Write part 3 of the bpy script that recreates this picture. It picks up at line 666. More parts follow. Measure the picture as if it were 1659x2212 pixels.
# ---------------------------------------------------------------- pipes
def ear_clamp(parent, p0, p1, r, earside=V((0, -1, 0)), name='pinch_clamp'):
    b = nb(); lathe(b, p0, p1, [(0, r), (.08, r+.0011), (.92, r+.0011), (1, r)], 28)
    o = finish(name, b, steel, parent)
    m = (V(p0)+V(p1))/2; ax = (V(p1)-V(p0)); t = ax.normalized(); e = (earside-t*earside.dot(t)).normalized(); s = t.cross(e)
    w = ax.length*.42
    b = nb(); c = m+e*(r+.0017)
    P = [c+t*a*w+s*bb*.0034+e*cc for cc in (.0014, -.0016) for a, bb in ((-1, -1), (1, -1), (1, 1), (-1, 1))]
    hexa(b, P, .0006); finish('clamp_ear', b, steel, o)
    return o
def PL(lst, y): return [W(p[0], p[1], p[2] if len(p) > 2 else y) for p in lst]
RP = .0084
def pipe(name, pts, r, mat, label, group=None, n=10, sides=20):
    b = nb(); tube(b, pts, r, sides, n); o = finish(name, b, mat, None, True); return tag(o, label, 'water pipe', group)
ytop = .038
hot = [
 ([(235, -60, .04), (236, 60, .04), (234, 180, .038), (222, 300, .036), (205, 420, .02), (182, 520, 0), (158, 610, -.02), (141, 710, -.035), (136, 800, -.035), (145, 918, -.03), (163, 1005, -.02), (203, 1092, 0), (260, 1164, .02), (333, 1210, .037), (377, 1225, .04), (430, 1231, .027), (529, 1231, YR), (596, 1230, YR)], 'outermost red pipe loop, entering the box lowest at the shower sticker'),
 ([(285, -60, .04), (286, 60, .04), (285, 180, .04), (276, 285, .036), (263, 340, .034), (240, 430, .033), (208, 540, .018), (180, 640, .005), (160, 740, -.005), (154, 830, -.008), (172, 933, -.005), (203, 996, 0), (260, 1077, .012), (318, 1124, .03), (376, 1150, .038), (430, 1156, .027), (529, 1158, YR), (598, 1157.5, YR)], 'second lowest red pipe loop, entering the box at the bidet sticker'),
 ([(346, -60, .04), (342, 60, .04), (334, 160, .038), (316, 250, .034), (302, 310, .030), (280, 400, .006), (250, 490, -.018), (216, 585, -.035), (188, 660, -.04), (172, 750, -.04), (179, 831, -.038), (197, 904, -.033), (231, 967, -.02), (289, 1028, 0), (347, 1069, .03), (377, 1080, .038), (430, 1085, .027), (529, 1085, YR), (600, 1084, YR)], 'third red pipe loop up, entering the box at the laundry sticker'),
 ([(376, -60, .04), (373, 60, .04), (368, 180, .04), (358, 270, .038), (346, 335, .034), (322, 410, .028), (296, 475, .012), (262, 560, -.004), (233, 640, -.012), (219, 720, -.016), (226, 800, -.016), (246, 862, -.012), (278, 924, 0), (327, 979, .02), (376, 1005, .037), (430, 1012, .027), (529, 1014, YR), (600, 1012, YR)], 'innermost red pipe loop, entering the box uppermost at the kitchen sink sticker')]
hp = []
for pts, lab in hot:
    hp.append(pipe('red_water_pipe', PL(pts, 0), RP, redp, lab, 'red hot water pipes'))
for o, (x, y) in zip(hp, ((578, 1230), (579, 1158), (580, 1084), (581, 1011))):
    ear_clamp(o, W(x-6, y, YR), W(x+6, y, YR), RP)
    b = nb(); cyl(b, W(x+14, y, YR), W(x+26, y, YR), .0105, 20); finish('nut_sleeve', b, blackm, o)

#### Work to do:
Quote the data in full, keeping each word unchanged.

#### Task solution:
Write part 3 of the bpy script that recreates this picture. It picks up at line 666. More parts follow. Measure the picture as if it were 1659x2212 pixels.
# ---------------------------------------------------------------- pipes
def ear_clamp(parent, p0, p1, r, earside=V((0, -1, 0)), name='pinch_clamp'):
    b = nb(); lathe(b, p0, p1, [(0, r), (.08, r+.0011), (.92, r+.0011), (1, r)], 28)
    o = finish(name, b, steel, parent)
    m = (V(p0)+V(p1))/2; ax = (V(p1)-V(p0)); t = ax.normalized(); e = (earside-t*earside.dot(t)).normalized(); s = t.cross(e)
    w = ax.length*.42
    b = nb(); c = m+e*(r+.0017)
    P = [c+t*a*w+s*bb*.0034+e*cc for cc in (.0014, -.0016) for a, bb in ((-1, -1), (1, -1), (1, 1), (-1, 1))]
    hexa(b, P, .0006); finish('clamp_ear', b, steel, o)
    return o
def PL(lst, y): return [W(p[0], p[1], p[2] if len(p) > 2 else y) for p in lst]
RP = .0084
def pipe(name, pts, r, mat, label, group=None, n=10, sides=20):
    b = nb(); tube(b, pts, r, sides, n); o = finish(name, b, mat, None, True); return tag(o, label, 'water pipe', group)
ytop = .038
hot = [
 ([(235, -60, .04), (236, 60, .04), (234, 180, .038), (222, 300, .036), (205, 420, .02), (182, 520, 0), (158, 610, -.02), (141, 710, -.035), (136, 800, -.035), (145, 918, -.03), (163, 1005, -.02), (203, 1092, 0), (260, 1164, .02), (333, 1210, .037), (377, 1225, .04), (430, 1231, .027), (529, 1231, YR), (596, 1230, YR)], 'outermost red pipe loop, entering the box lowest at the shower sticker'),
 ([(285, -60, .04), (286, 60, .04), (285, 180, .04), (276, 285, .036), (263, 340, .034), (240, 430, .033), (208, 540, .018), (180, 640, .005), (160, 740, -.005), (154, 830, -.008), (172, 933, -.005), (203, 996, 0), (260, 1077, .012), (318, 1124, .03), (376, 1150, .038), (430, 1156, .027), (529, 1158, YR), (598, 1157.5, YR)], 'second lowest red pipe loop, entering the box at the bidet sticker'),
 ([(346, -60, .04), (342, 60, .04), (334, 160, .038), (316, 250, .034), (302, 310, .030), (280, 400, .006), (250, 490, -.018), (216, 585, -.035), (188, 660, -.04), (172, 750, -.04), (179, 831, -.038), (197, 904, -.033), (231, 967, -.02), (289, 1028, 0), (347, 1069, .03), (377, 1080, .038), (430, 1085, .027), (529, 1085, YR), (600, 1084, YR)], 'third red pipe loop up, entering the box at the laundry sticker'),
 ([(376, -60, .04), (373, 60, .04), (368, 180, .04), (358, 270, .038), (346, 335, .034), (322, 410, .028), (296, 475, .012), (262, 560, -.004), (233, 640, -.012), (219, 720, -.016), (226, 800, -.016), (246, 862, -.012), (278, 924, 0), (327, 979, .02), (376, 1005, .037), (430, 1012, .027), (529, 1014, YR), (600, 1012, YR)], 'innermost red pipe loop, entering the box uppermost at the kitchen sink sticker')]
hp = []
for pts, lab in hot:
    hp.append(pipe('red_water_pipe', PL(pts, 0), RP, redp, lab, 'red hot water pipes'))
for o, (x, y) in zip(hp, ((578, 1230), (579, 1158), (580, 1084), (581, 1011))):
    ear_clamp(o, W(x-6, y, YR), W(x+6, y, YR), RP)
    b = nb(); cyl(b, W(x+14, y, YR), W(x+26, y, YR), .0105, 20); finish('nut_sleeve', b, blackm, o)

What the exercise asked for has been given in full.